Mar 02, 2018 by - John Moscillo

Hunters and Trappers: Lead Generation Explained

When I am meeting with sellers and I explain why they will have the most activity in the first two weeks of their home hitting the market, I explain to them that it is like Hunters and Trappers. At first—when people decide they want to buy—they get pre-approved, then they go on the Hunt. After they have exhausted any inventory that suits their needs, they then set a Trap for any new properties that hit the market. This trap is usually some form of alert that either they or their agent sets for them to notify them of the new listing. 

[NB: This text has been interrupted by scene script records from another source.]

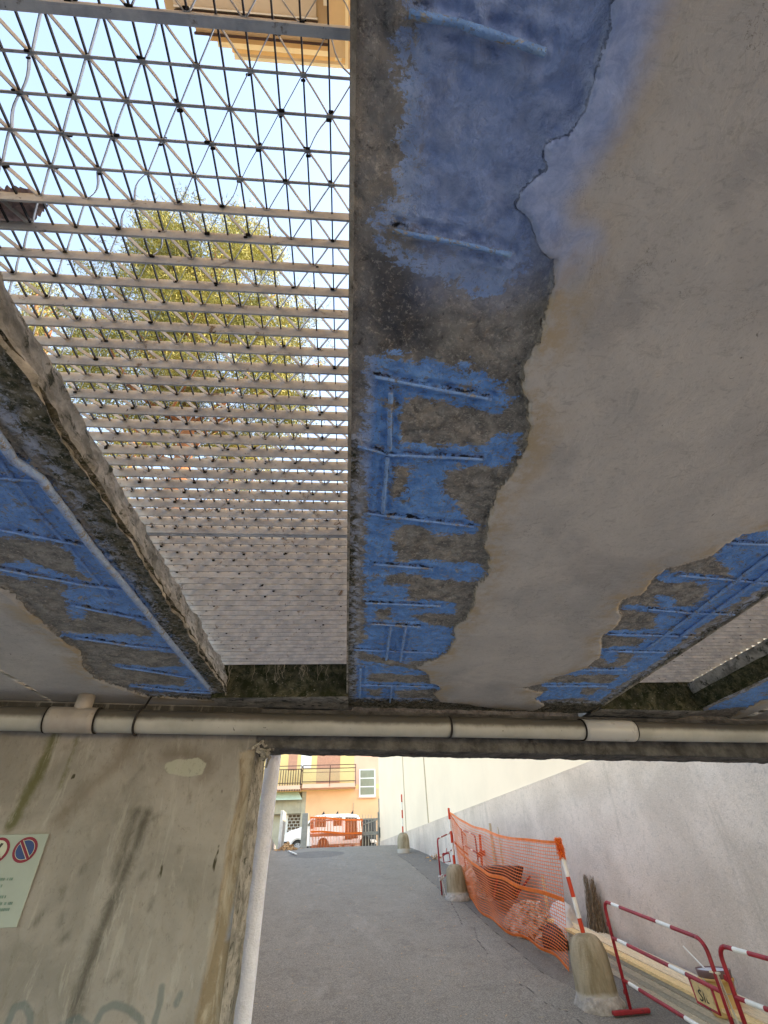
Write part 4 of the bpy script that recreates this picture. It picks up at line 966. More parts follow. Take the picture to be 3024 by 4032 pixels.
for i, (of, L, mi) in enumerate([(.0, 4.2, 5), (.012, 4.1, 4), (.004, 4.3, 2), (.016, 4.15, 4)]):
    plank(XB(of, yS), yS, L, i*th*1.08, .17, th, mi, labs[i])
plank(XB(.0, yS), yS-.1, 4.6, 4*th*1.08, .10, .03, 3, labs[4]); plank(XB(.105, yS), yS, 4.5, 4*th*1.08, .14, .035, 0, labs[5])
for i, mi in enumerate([4, 2, 5]): plank(XB(.19, yS), yS-.2, 4.4, i*th*1.05, .15, th, mi, ['lowest plank of the middle row', 'middle plank of the middle row', 'upper plank of the middle row'][i])
plank(XB(.255, yS), yS, 4.4, 3*th*1.05, .13, .04, 1, labs[6]); plank(XB(.36, yS), yS-.3, 4.5, .0, .24, .09, 2, labs[8]); plank(XB(.36, yS), yS, 4.3, .093, .22, .05, 1, labs[7])
plank(XB(.62, 4.2), 4.3, 2.2, .0, .10, .10, 5, 'short square timber against the wall under the bucket')
BKy = 5.93; BKx = 3.515; BKz = gz_(BKy)+.145
BK = empty('bucket', (BKx, BKy, BKz), 'ochre plastic paint bucket full of dried white paint on the planks by the wall', 'bucket')
c0 = Vector((BKx, BKy, BKz))
m = MB(); m.lathe(c0, [(.118, 0), (.122, .01), (.140, .24)], 32); m.build('body', M_BUCK, BK, smooth=True)
m = MB(); m.lathe(c0, [(.150, .235), (.153, .25), (.150, .256)], 32); m.build('rib', M_BUCK, BK, smooth=True)
m = MB(); m.lathe(c0, [(.141, .255), (.148, .30), (.151, .312), (.143, .312), (.140, .30)], 32); m.build('rim', M_BLID, BK, smooth=True)
m = MB(); m.lathe(c0, [(.139, .285), (.138, .303), (.05, .306), (.01, .306)], 32, jit=.02); m.build('paint', M_PAINT, BK)
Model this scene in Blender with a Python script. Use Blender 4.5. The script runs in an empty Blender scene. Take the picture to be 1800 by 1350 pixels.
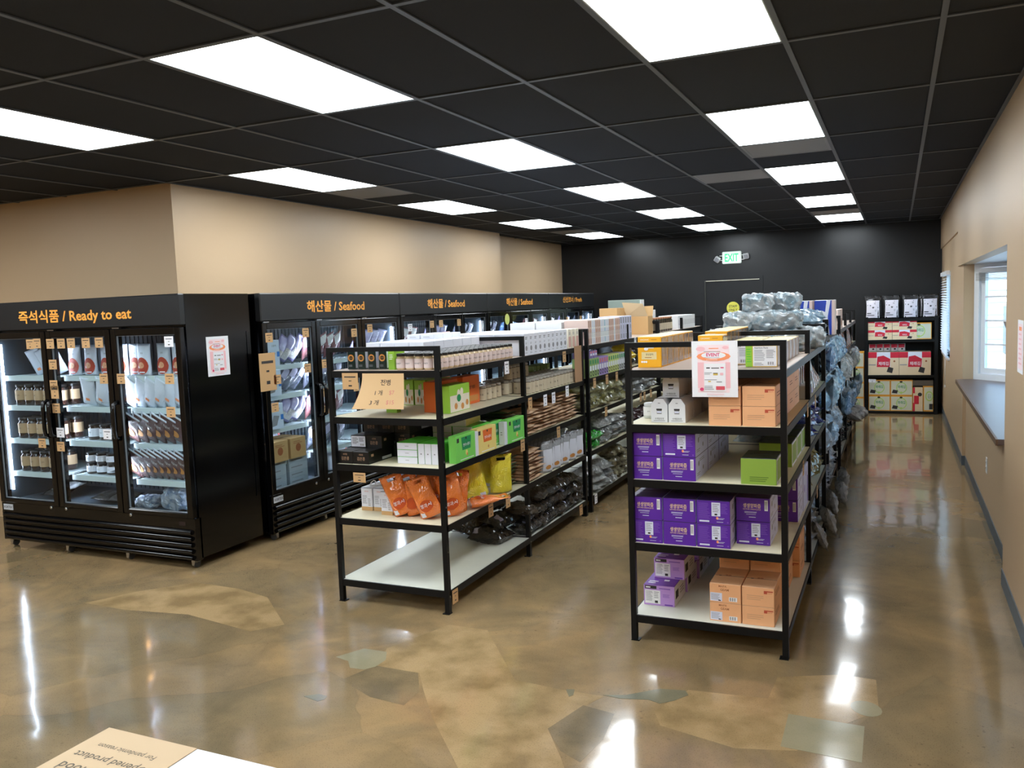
import bpy, bmesh, math, random
from mathutils import Vector, Matrix, noise, Euler

PI = math.pi
C = bpy.context.scene.collection
SC = bpy.context.scene

# ------------------------------------------------------------------ camera
def make_camera():
    yaw, pitch, roll = 0.428216408, -0.0896410084, -0.0373815726
    cy, sy, cp, sp = math.cos(yaw), math.sin(yaw), math.cos(pitch), math.sin(pitch)
    f = Vector((-sy * cp, cy * cp, sp)); r = Vector((cy, sy, 0)); u = r.cross(f)
    cr, sr = math.cos(roll), math.sin(roll)
    r2 = r * cr + u * sr; u2 = -r * sr + u * cr
    cd = bpy.data.cameras.new('camera'); co = bpy.data.objects.new('camera', cd); C.objects.link(co)
    m = Matrix((r2, u2, -f)).transposed().to_4x4()
    m.translation = Vector((1.05419, -3.93962, 1.80447))
    co.matrix_world = m
    cd.sensor_width = 36; cd.lens = 1490.7225 * 36 / 1800
    cd.clip_start = 0.05; cd.clip_end = 200
    SC.camera = co
make_camera()

# ------------------------------------------------------------------ world, sun, exposure
w = bpy.data.worlds.new('daylight'); SC.world = w; w.use_nodes = True
wn = w.node_tree.nodes; wl = w.node_tree.links
bg = wn['Background']
sky = wn.new('ShaderNodeTexSky'); sky.sky_type = 'NISHITA'
sky.sun_elevation = math.radians(50); sky.sun_rotation = math.radians(250); sky.sun_disc = False
sky.air_density = 1.0; sky.dust_density = 2.0
wl.new(sky.outputs[0], bg.inputs[0]); bg.inputs[1].default_value = 1.1
SC.view_settings.view_transform = 'Standard'
SC.view_settings.look = 'None'
SC.view_settings.gamma = 1.0
SC.view_settings.exposure = 0.35
try: SC.view_settings.use_curve_mapping = False
except Exception: pass
PANEL = 12.0      # radiance of the ceiling light diffusers
LED = 60.0       # radiance of the freezer LED strips
try:
    SC.cycles.max_bounces = 8; SC.cycles.transparent_max_bounces = 16
    SC.cycles.diffuse_bounces = 4; SC.cycles.glossy_bounces = 4; SC.cycles.transmission_bounces = 6
    SC.cycles.caustics_reflective = False; SC.cycles.caustics_refractive = False
    SC.cycles.sample_clamp_indirect = 4.0
    SC.cycles.use_denoising = True
except Exception: pass

# ------------------------------------------------------------------ materials
def lin(c):
    c = c / 255.0
    return c / 12.92 if c <= 0.04045 else ((c + 0.055) / 1.055) ** 2.4
def rgb(c): return (lin(c[0]), lin(c[1]), lin(c[2]), 1.0)

_M = {}
def mat(name, col, rough=0.6, metal=0.0, spec=0.5, var=0.0, vscale=8.0, bump=0.0, bscale=40.0,
        emit=0.0, alpha=1.0, coat=0.0, crinkle=0.0, cscale=14.0, tint=None):
    if name in _M: return _M[name]
    m = bpy.data.materials.new(name); m.use_nodes = True
    nt = m.node_tree; n = nt.nodes; l = nt.links
    b = n['Principled BSDF']
    b.inputs['Base Color'].default_value = rgb(col)
    b.inputs['Roughness'].default_value = rough
    b.inputs['Metallic'].default_value = metal
    b.inputs['Specular IOR Level'].default_value = spec
    if coat: b.inputs['Coat Weight'].default_value = coat; b.inputs['Coat Roughness'].default_value = 0.08
    if alpha < 1: b.inputs['Alpha'].default_value = alpha
    if emit:
        b.inputs['Emission Color'].default_value = rgb(col); b.inputs['Emission Strength'].default_value = emit
    tc = None
    if var or bump or crinkle:
        tc = n.new('ShaderNodeTexCoord')
    if var:
        no = n.new('ShaderNodeTexNoise'); no.inputs['Scale'].default_value = vscale; no.inputs['Detail'].default_value = 5
        l.new(tc.outputs['Object'], no.inputs['Vector'])
        mx = n.new('ShaderNodeMix'); mx.data_type = 'RGBA'
        a = [max(0, x * (1 - var)) for x in rgb(col)[:3]] + [1]
        t = tint and rgb(tint) or [min(1, x * (1 + var)) for x in rgb(col)[:3]] + [1]
        mx.inputs[6].default_value = a; mx.inputs[7].default_value = t
        l.new(no.outputs['Fac'], mx.inputs[0]); l.new(mx.outputs[2], b.inputs['Base Color'])
    if bump:
        no = n.new('ShaderNodeTexNoise'); no.inputs['Scale'].default_value = bscale; no.inputs['Detail'].default_value = 4
        l.new(tc.outputs['Object'], no.inputs['Vector'])
        bp = n.new('ShaderNodeBump'); bp.inputs['Strength'].default_value = bump; bp.inputs['Distance'].default_value = 0.004
        l.new(no.outputs['Fac'], bp.inputs['Height']); l.new(bp.outputs[0], b.inputs['Normal'])
    if crinkle:
        no = n.new('ShaderNodeTexNoise'); no.inputs['Scale'].default_value = cscale; no.inputs['Detail'].default_value = 3
        no.inputs['Distortion'].default_value = 1.2
        vo = n.new('ShaderNodeTexVoronoi'); vo.feature = 'DISTANCE_TO_EDGE'; vo.inputs['Scale'].default_value = cscale * 1.3
        l.new(tc.outputs['Object'], no.inputs['Vector'])
        ad = n.new('ShaderNodeVectorMath'); ad.operation = 'ADD'
        l.new(tc.outputs['Object'], ad.inputs[0]); l.new(no.outputs['Color'], ad.inputs[1]); l.new(ad.outputs[0], vo.inputs['Vector'])
        sm = n.new('ShaderNodeMath'); sm.operation = 'ADD'
        l.new(no.outputs['Fac'], sm.inputs[0]); l.new(vo.outputs['Distance'], sm.inputs[1])
        bp = n.new('ShaderNodeBump'); bp.inputs['Strength'].default_value = crinkle; bp.inputs['Distance'].default_value = 0.03
        l.new(sm.outputs[0], bp.inputs['Height']); l.new(bp.outputs[0], b.inputs['Normal'])
    _M[name] = m
    return m

def glass_mat(name, tint=(235, 245, 245), refl=1.0):
    if name in _M: return _M[name]
    m = bpy.data.materials.new(name); m.use_nodes = True
    nt = m.node_tree; n = nt.nodes; l = nt.links; n.clear()
    o = n.new('ShaderNodeOutputMaterial'); t = n.new('ShaderNodeBsdfTransparent'); g = n.new('ShaderNodeBsdfGlossy')
    fr = n.new('ShaderNodeLayerWeight'); fr.inputs['Blend'].default_value = 0.5
    po = n.new('ShaderNodeMath'); po.operation = 'POWER'; po.inputs[1].default_value = 4.0; l.new(fr.outputs['Facing'], po.inputs[0])
    mu = n.new('ShaderNodeMath'); mu.operation = 'MULTIPLY_ADD'; mu.inputs[1].default_value = 0.7 * refl; mu.inputs[2].default_value = 0.035 * refl
    mx = n.new('ShaderNodeMixShader')
    t.inputs[0].default_value = rgb(tint); g.inputs['Roughness'].default_value = 0.02
    l.new(po.outputs[0], mu.inputs[0]); l.new(mu.outputs[0], mx.inputs[0]); l.new(t.outputs[0], mx.inputs[1]); l.new(g.outputs[0], mx.inputs[2])
    l.new(mx.outputs[0], o.inputs[0]); _M[name] = m
    return m

def film_mat(name, col, fac=0.6, rough=0.18, crinkle=0.8, cscale=16.0, dark=None):
    """thin plastic film: part see-through, part glossy tinted"""
    if name in _M: return _M[name]
    m = mat(name, col, rough=rough, coat=0.8, spec=0.8, crinkle=crinkle, cscale=cscale)
    nt = m.node_tree; n = nt.nodes; l = nt.links
    if dark:   # creased film: pale highlight streaks put into the colour, between darker tinted print
        tc = n.new('ShaderNodeTexCoord'); no = n.new('ShaderNodeTexNoise'); no.inputs['Scale'].default_value = 6.5; no.inputs['Detail'].default_value = 4
        no.inputs['Distortion'].default_value = 2.2; no.inputs['Roughness'].default_value = 0.6
        oi = n.new('ShaderNodeObjectInfo'); ad = n.new('ShaderNodeVectorMath'); ad.operation = 'ADD'
        l.new(tc.outputs['Object'], ad.inputs[0]); l.new(oi.outputs['Random'], ad.inputs[1]); l.new(ad.outputs[0], no.inputs['Vector'])
        r = n.new('ShaderNodeValToRGB'); e = r.color_ramp.elements; e[0].position = 0.34; e[0].color = rgb(dark); e[1].position = 0.54; e[1].color = rgb(col)
        l.new(no.outputs['Fac'], r.inputs[0]); l.new(r.outputs[0], n['Principled BSDF'].inputs['Base Color'])
    b = n['Principled BSDF']; o = [x for x in n if x.type == 'OUTPUT_MATERIAL'][0]
    t = n.new('ShaderNodeBsdfTransparent'); mx = n.new('ShaderNodeMixShader'); mx.inputs[0].default_value = fac
    l.new(t.outputs[0], mx.inputs[1]); l.new(b.outputs[0], mx.inputs[2]); l.new(mx.outputs[0], o.inputs[0])
    return m

BLACK_MET = mat('black_metal', (9, 9, 10), rough=0.42, spec=0.25)
BLACK_PANEL = mat('black_panel', (5, 5, 6), rough=0.16, spec=0.45)
BLACK_MATTE = mat('black_matte', (10, 10, 11), rough=0.5, spec=0.3)
CHROME = mat('chrome', (190, 192, 195), rough=0.25, metal=1.0)
WHITE_MET = mat('white_enamel', (205, 218, 220), rough=0.35)
ORANGE_VINYL = mat('orange_vinyl', (246, 168, 66), rough=0.5)
KRAFT_TAG = mat('kraft_tag', (198, 158, 110), rough=0.8)
PAPER = mat('paper_white', (236, 236, 240), rough=0.8)
INK = mat('ink_dark', (45, 42, 42), rough=0.7)
GREYINK = mat('ink_grey', (140, 140, 146), rough=0.7)
REDINK = mat('ink_red', (215, 120, 120), rough=0.7)
WHITEINK = mat('ink_white', (235, 235, 238), rough=0.6)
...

So while most of the flurry will be Trappers, the Hunters will steadily flow as well since they are in the hunt. But that is why the most amount of activity is in the first several weeks. 

During one of my group coaching sessions, I said that we as agents are the same way in a sense. We need to continually Hunt for new business. That is the grinding activity. The Calls, Follow Ups and Networking. Those Hunting activities are vital to our longevity and success. But we are also Trappers. We are setting social and digital ads, farming, sending out post cards, etc. 

Basically, it really comes down to passive and active lead generation. We need to do both for real success. The Trap works while you are Hunting. The thing is, we need to constantly check our traps. That means looking at the ad engagement, relevance rate and demographics and tracking our business from mailers and printed marketing. 

Another thing that I discuss is that business really can be broken down to four quadrants:  

Calls 

  • Expireds 
  • FSBO 
  • Circle Dialing 
  • SOI, Past Clients 

Networking 

  • Events. Chamber, Charity, BNI, etc. 
  • Business Owners 
  • Clients 
  • Power Circle 

Online 

  • Portal Leads 
  • Social and Digital 
  • Purchased 

Farm and Print 

  • Billboards 
  • Mailers 
  • Newspapers 
  • Door-knocking 

As we heard Chris Heller say in a recent interview with LCA founders Nick Baldwin and Tristan Ahumada, you need to master one of them and be good at another. In essence, if you try to do everything then you will not master one.  

Note: What I am about to say does not include marketing properties you listed. That is a strategy, of course, but I want to start from ground zero and having a listing is a unique advantage. But you do need a solid strategy to market your listings for more business.  

What you will want to do is identify the methods that make sense for you and your situation. Meaning: if you are new, you have nothing but time and most likely limited funds. So calling is a solid strategy and you should do more calling than a busy agent. I heard Tim Heyl once say he had nothing but time so he just called all day. Same approach. Plus, the cost for this is less than a couple hundred bucks. 

Door knocking is another mostly free activity. Mostly free because you will probably be printing something out. 

Networking can be free or next to free, and then progress to more advanced strategies that cost money like private networking events, paid services, lunches and dinners or other events. 

You can build an amazing online presence with community pages, blogs, live video, raffles, sweepstakes, etc. These options are inexpensive but take time. Or do what so many others do—throw a ton of money at online leads and social ads.  

Whatever you decide, you need to build a strategy around it, time block and do it consistently. For example: if you are going to focus on calling, a solid strategy would look like this (I also added a networking component): 

Monday – Friday  

8:30-9:30 Expireds  

9:30-10:30 FSBO 

10:30-11:30 prep Circle Dialing 

11:30-12:00 Clean Up emails 

12:00-1:00 lunch with client, prospect, Power Circle member or networking partner 

1-4:00 Circle Dial 

4-5 relationship building 

If you do not have any appointments, then you MUST lead generate. That is a high yield activity. I teach my students and I discuss it in my training books that you must identify High Yield and Low Yield activities. ONLY focus on High Yield Activities 8:30am-5:30 pm. Ads, flyers, open house stuff, social posting can all be done during the evening hours when the Bachelor is on. 

Never give up your High Yield Time for Low Yield Activities. 

The idea is to find what you like, what gets you results and perfect it. For me, networking was a huge piece to my business. As you continue to grow, a logical hire would be an ISA. I always had telemarketers. They would do the circle dialing, and I focused on Expireds and FSBO’s.  This freed my afternoon up to plan and attend events. Take clients, prospects or potential network partners skiing, sailing or golfing. Yes, it was like I worked part time… but believe it or not, those activities are working because I received a ton of business from it.  

I also spent time conducting my own or shared happy hour events. One event I had close to 100 people come to a local minor league baseball game. I greeted and talked to every single one of them. It was a great event and I received several referrals. 

But it was part of the strategy. It did not JUST happen: it took a plan, implementation and action. Anyone of us can do it. 

It all starts with being a Hunter and Trapper. You must hunt NOW and over time you will start to set traps and figure out which ones work and don’t. Eventually you will perfect one through the continual honing process.